Outside the marginals

a commentary on the politics that followed the UK 2010 & 2015 elections

Abolishing Opposition

Tim Farron is emailing about the budget:

Today we saw exactly what we’ve come to expect from George Osborne.

While gleefully abolishing vital services in our communities, he declared with his usual arrogance, that he had abolished the Liberal Democrats.
Email “They want to abolish us” from Tim Farron, Leader of the Liberal Democrats

He doeth protest too much!

First he miss-quotes the Chancellor:

Over the past year, we have consulted widely on whether we should make compulsory changes to the pension tax system. But it was clear that there was no consensus. Indeed, the former Pensions Minister, the Liberal Democrat Steve Webb, said I was trying to abolish the lump sum. Instead, we are going to keep the lump sum and abolish the Liberal Democrats. [Laughter.] I am tempted to say it will take effect from midnight tonight.
Hansard, 16 March 2016, Financial Statement, The First Secretary of State and Chancellor of the Exchequer (Mr George Osborne)

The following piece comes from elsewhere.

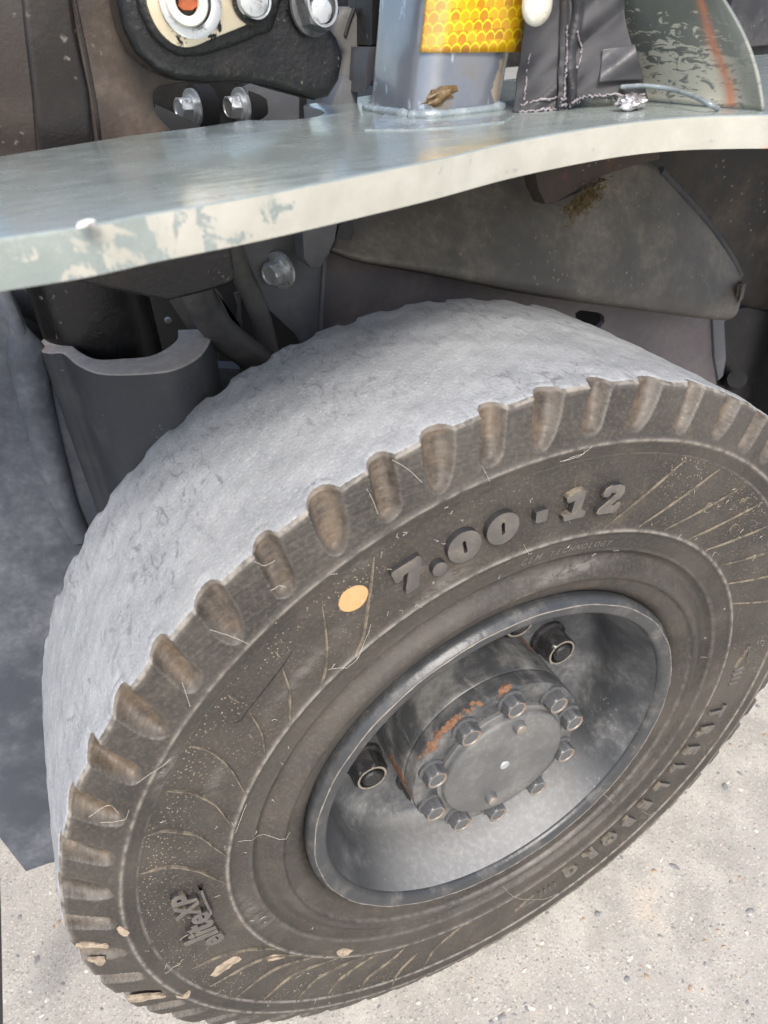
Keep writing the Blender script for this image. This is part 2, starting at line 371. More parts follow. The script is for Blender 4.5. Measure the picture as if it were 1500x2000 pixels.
def slab(name, px, y, thick, mat, parent, bev=.0015, holes=(), seg=2, smooth=35, curve=False):
    """outline traced on the vertical plane y, given real thickness inward"""
    def tr(l):
        q = [aty(u, v, y) for u, v in l]; return [(p[0], p[2]) for p in q]
    o = tr(px)
    if curve: o = [(p[0], p[1]) for p in catmull(o+[o[0]], 5)[:-1]]
    bm = prism_bm(o, [tr(h) for h in holes], thick, bev, seg)
    for v in bm.verts: v.co = Vector((v.co.x, y+v.co.z, v.co.y))
    return from_bm(bm, name, mat, parent, smooth)
def box(name, lo, hi, mat, parent, bev=.003):
    bm = bmesh.new(); bmesh.ops.create_cube(bm, size=1)
    for v in bm.verts: v.co = Vector([lo[i]+(v.co[i]+.5)*(hi[i]-lo[i]) for i in range(3)])
    if bev: bmesh.ops.bevel(bm, geom=bm.edges[:], offset=bev, segments=2, affect='EDGES')
    return from_bm(bm, name, mat, parent)
def tube_bm(bm, pts, rad, n=8, flat=None):
    P = [Vector(p) for p in pts]; rings = []
    rr = rad if hasattr(rad, '__len__') else [rad]*len(P)
    for i, p in enumerate(P):
        t = (P[min(i+1, len(P)-1)]-P[max(i-1, 0)]).normalized()
        a = t.cross(Vector((0, 0, 1)) if abs(t.z) < .9 else Vector((0, 1, 0))).normalized(); b = t.cross(a)
        rings.append([bm.verts.new(p+(a*math.cos(k*2*math.pi/n)+b*math.sin(k*2*math.pi/n))*rr[i]) for k in range(n)])
    for i in range(len(P)-1):
        for k in range(n): bm.faces.new([rings[i][k], rings[i][(k+1) % n], rings[i+1][(k+1) % n], rings[i+1][k]])
    bm.faces.new(rings[0][::-1]); bm.faces.new(rings[-1])
def tube(name, pts, rad, mat, parent, n=12):
    bm = bmesh.new(); tube_bm(bm, pts, rad, n); return from_bm(bm, name, mat, parent, 50)
def grid_mesh(name, V, closed_u=False, uv=None):
    """V: (nu, nv, 3) array -> quad mesh"""
    nu, nv = V.shape[:2]; me = bpy.data.meshes.new(name)
    iu = np.arange(nu if closed_u else nu-1); iv = np.arange(nv-1)
    A, B = np.meshgrid(iu, iv, indexing='ij'); A2 = (A+1) % nu
    F = np.stack([A*nv+B, A2*nv+B, A2*nv+B+1, A*nv+B+1], -1).reshape(-1, 4)
    me.vertices.add(nu*nv); me.vertices.foreach_set('co', V.reshape(-1).astype(np.float32))
    me.loops.add(F.size); me.loops.foreach_set('vertex_index', F.reshape(-1).astype(np.int32))
    me.polygons.add(len(F)); me.polygons.foreach_set('loop_start', (np.arange(len(F))*4).astype(np.int32))
    if uv is not None:
        l = me.uv_layers.new(name='UVMap'); l.data.foreach_set('uv', uv.reshape(-1, 2)[F.reshape(-1)].reshape(-1).astype(np.float32))
    me.update(calc_edges=True); return me
def add_attr(me, name, vals):
    a = me.attributes.new(name, 'FLOAT', 'POINT'); a.data.foreach_set('value', np.asarray(vals, np.float32).reshape(-1))
def lathe(name, prof, mat, parent, n=128, sub=1, smooth=40, attrs=None):
    pr = np.array(prof, float)
    if sub > 1:
        t = np.arange(len(pr)); tt = np.linspace(0, len(pr)-1, (len(pr)-1)*sub+1)
        pr = np.stack([np.interp(tt, t, pr[:, 0]), np.interp(tt, t, pr[:, 1])], 1)
    a = np.linspace(0, 2*math.pi, n, endpoint=False)
    V = np.stack([np.sin(a)[:, None]*pr[None, :, 0], np.broadcast_to(pr[None, :, 1], (n, len(pr))), R0+np.cos(a)[:, None]*pr[None, :, 0]], -1)
    me = grid_mesh(name, V, True)
    if attrs:
        for k, fn in attrs.items(): add_attr(me, k, fn(np.broadcast_to(a[:, None], (n, len(pr))), np.broadcast_to(pr[None, :, 1], (n, len(pr))), np.broadcast_to(pr[None, :, 0], (n, len(pr)))))
    return link(name, me, mat, parent, smooth)
def polar_pt(a, r, y): return Vector((math.sin(a)*r, y, R0+math.cos(a)*r))
def ipxnoise(x, y, sc=1.0):
    return (np.sin(x*1.7*sc+1.3)*np.cos(y*2.3*sc+.4)+.5*np.sin(x*4.1*sc+y*3.3*sc+2)+.35*np.cos(x*7.9*sc-y*6.1*sc))/1.85

# ------------------------------------------------------------------ the setting
def build_ground():
    bm = bmesh.new()
    bmesh.ops.create_grid(bm, x_segments=1, y_segments=1, size=400)
    o = from_bm(bm, 'ground', 'ground', None); o['kind'] = 'structure'
    o['label'] = 'pale exposed aggregate concrete ground under the wheel'
    # embedded stones that can be told from the slab but not counted
    for mat, cnt in (('pebA', 110), ('pebB', 120), ('pebC', 40)):
        bm = bmesh.new()
        for k in range(cnt):
            while True:
                u, v = random.uniform(-30, 1530), random.uniform(1280, 2030)
                if (u < 330 and v > 1640) or (u > 500 and v-1990 > -(u-500)*.66): break
            P = atz(u, v, 0); s = random.choice([.0012, .0016, .002, .002, .003, .0042 if mat == 'pebA' else .0026])
            mtx = Matrix.Translation((P[0], P[1], -s*.12)) @ Matrix.Rotation(random.uniform(0, 6.3), 4, 'Z') @ Matrix.Diagonal((s*random.uniform(.8, 1.7), s*random.uniform(.6, 1.0), s*.36, 1))
            r = bmesh.ops.create_icosphere(bm, subdivisions=2, radius=1, matrix=mtx)
            for vv in r['verts']: vv.co += Vector((random.uniform(-1, 1), random.uniform(-1, 1), random.uniform(-.3, .3)))*s*.13
        p = from_bm(bm, 'pebbles', mat, None, 60); p['kind'] = 'stuff'
        p['label'] = {'pebA': 'grey aggregate stones set in the concrete', 'pebB': 'pale aggregate stones set in the concrete', 'pebC': 'brown aggregate stones set in the concrete'}[mat]
build_ground()

# ------------------------------------------------------------------ the forklift (one thing; everything bolted to it is a part)
TRUCK = bpy.data.objects.new('forklift', None); COL.objects.link(TRUCK); TRUCK.location = (0, 0, 0)
tag(TRUCK, 'forklift front corner with a timeworn solid wheel under a grey step plate', 'forklift')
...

It’s only a proposal! However Government proposals do not necessarily lead to immediate action – to do so loses the opportunity to re-announce the proposal and gain additional plaudits.

Second, this proposal is different in that most of the action has already happened – in the last Parliament. Gideon is a “raw politics” politician. Not for him any primary desire to improve the lot of his constituents. His desire is power, getting it and keeping it.

So in the last Government when the Conservatives could probably have formed a minority government and governed relying on a heavily split opposition to get their programme through, the negotiating group (which included Gideon) decided to go for a coalition with the Liberal Democrats. They embraced the Lib Dems in a smothering embrace, forced them to make hard decisions about the manifesto promises (which of course was a programme for opposition not a programme for government), and then targeted their seats at the last election virtually abolishing them.

Third, the Lib Dems might want to concentrate on rebuilding their credibility rather than reminding us that Gideon has abolished them.

Labour may however wish to privately consider how to kick back against Gideon’s next target – them. He sees nothing wrong with there being no opposition – after all anyone who opposes him has to be wrong.